## Your goal
Write out the material exactly, without any of its pictures.

## Material
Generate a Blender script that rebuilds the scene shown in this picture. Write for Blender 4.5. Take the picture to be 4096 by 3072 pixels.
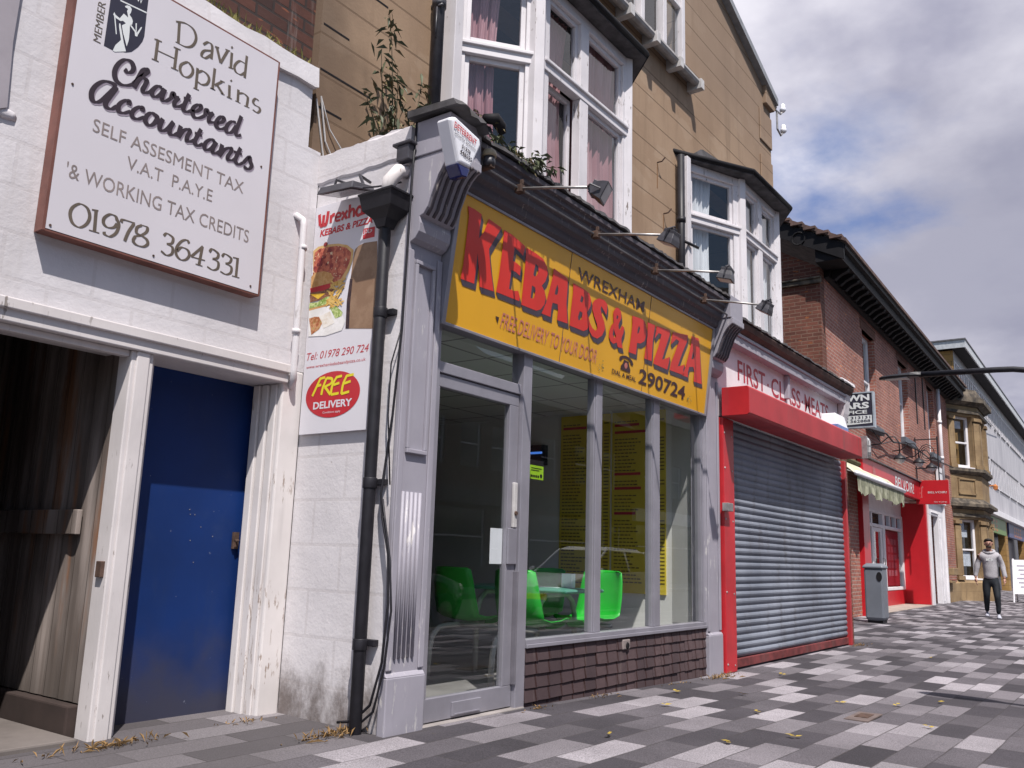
import bpy, bmesh, math, random
from mathutils import Vector, Matrix
R = math.radians
PI = math.pi
random.seed(7)
SC = bpy.context.scene
COL = SC.collection
for o in list(bpy.data.objects):
    bpy.data.objects.remove(o)

# ------------------------------------------------------------------ camera
cam_d = bpy.data.cameras.new('camera')
cam_d.sensor_width = 36.0
cam_d.lens = 36.0 * 3515.0 / 4096.0
cam_d.clip_start = 0.05
cam_d.clip_end = 2000
cam = bpy.data.objects.new('camera', cam_d)
COL.objects.link(cam)
yaw, pitch, roll = R(36.148), R(11.058), R(1.7905)
fw = Vector((math.cos(pitch) * math.cos(yaw), math.cos(pitch) * math.sin(yaw), math.sin(pitch)))
r0 = Vector((math.sin(yaw), -math.cos(yaw), 0))
u0 = r0.cross(fw)
rr = math.cos(roll) * r0 + math.sin(roll) * u0
uu = -math.sin(roll) * r0 + math.cos(roll) * u0
m3 = Matrix((rr, uu, -fw)).transposed()
cam.matrix_world = Matrix.Translation((0, 0, 1.03)) @ m3.to_4x4()
SC.camera = cam

# ------------------------------------------------------------------ light
SUN_FROM = Vector((-0.078, -0.090, 0.208)).normalized()
sun_el = math.asin(SUN_FROM.z)
sun_rot = math.atan2(SUN_FROM.x, SUN_FROM.y)
sd = bpy.data.lights.new('sun', 'SUN')
sd.energy = 5.0
sd.angle = R(0.53)
sd.color = (1.0, 0.945, 0.90)
so = bpy.data.objects.new('sun', sd)
COL.objects.link(so)
so.rotation_euler = (-SUN_FROM).to_track_quat('-Z', 'Y').to_euler()
SC.view_settings.view_transform = 'Standard'
SC.view_settings.look = 'None'
SC.view_settings.exposure = 0.38
SC.view_settings.gamma = 1.0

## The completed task
Generate a Blender script that rebuilds the scene shown in this picture. Write for Blender 4.5. Take the picture to be 4096 by 3072 pixels.
import bpy, bmesh, math, random
from mathutils import Vector, Matrix
R = math.radians
PI = math.pi
random.seed(7)
SC = bpy.context.scene
COL = SC.collection
for o in list(bpy.data.objects):
    bpy.data.objects.remove(o)

# ------------------------------------------------------------------ camera
cam_d = bpy.data.cameras.new('camera')
cam_d.sensor_width = 36.0
cam_d.lens = 36.0 * 3515.0 / 4096.0
cam_d.clip_start = 0.05
cam_d.clip_end = 2000
cam = bpy.data.objects.new('camera', cam_d)
COL.objects.link(cam)
yaw, pitch, roll = R(36.148), R(11.058), R(1.7905)
fw = Vector((math.cos(pitch) * math.cos(yaw), math.cos(pitch) * math.sin(yaw), math.sin(pitch)))
r0 = Vector((math.sin(yaw), -math.cos(yaw), 0))
u0 = r0.cross(fw)
rr = math.cos(roll) * r0 + math.sin(roll) * u0
uu = -math.sin(roll) * r0 + math.cos(roll) * u0
m3 = Matrix((rr, uu, -fw)).transposed()
cam.matrix_world = Matrix.Translation((0, 0, 1.03)) @ m3.to_4x4()
SC.camera = cam

# ------------------------------------------------------------------ light
SUN_FROM = Vector((-0.078, -0.090, 0.208)).normalized()
sun_el = math.asin(SUN_FROM.z)
sun_rot = math.atan2(SUN_FROM.x, SUN_FROM.y)
sd = bpy.data.lights.new('sun', 'SUN')
sd.energy = 5.0
sd.angle = R(0.53)
sd.color = (1.0, 0.945, 0.90)
so = bpy.data.objects.new('sun', sd)
COL.objects.link(so)
so.rotation_euler = (-SUN_FROM).to_track_quat('-Z', 'Y').to_euler()
SC.view_settings.view_transform = 'Standard'
SC.view_settings.look = 'None'
SC.view_settings.exposure = 0.38
SC.view_settings.gamma = 1.0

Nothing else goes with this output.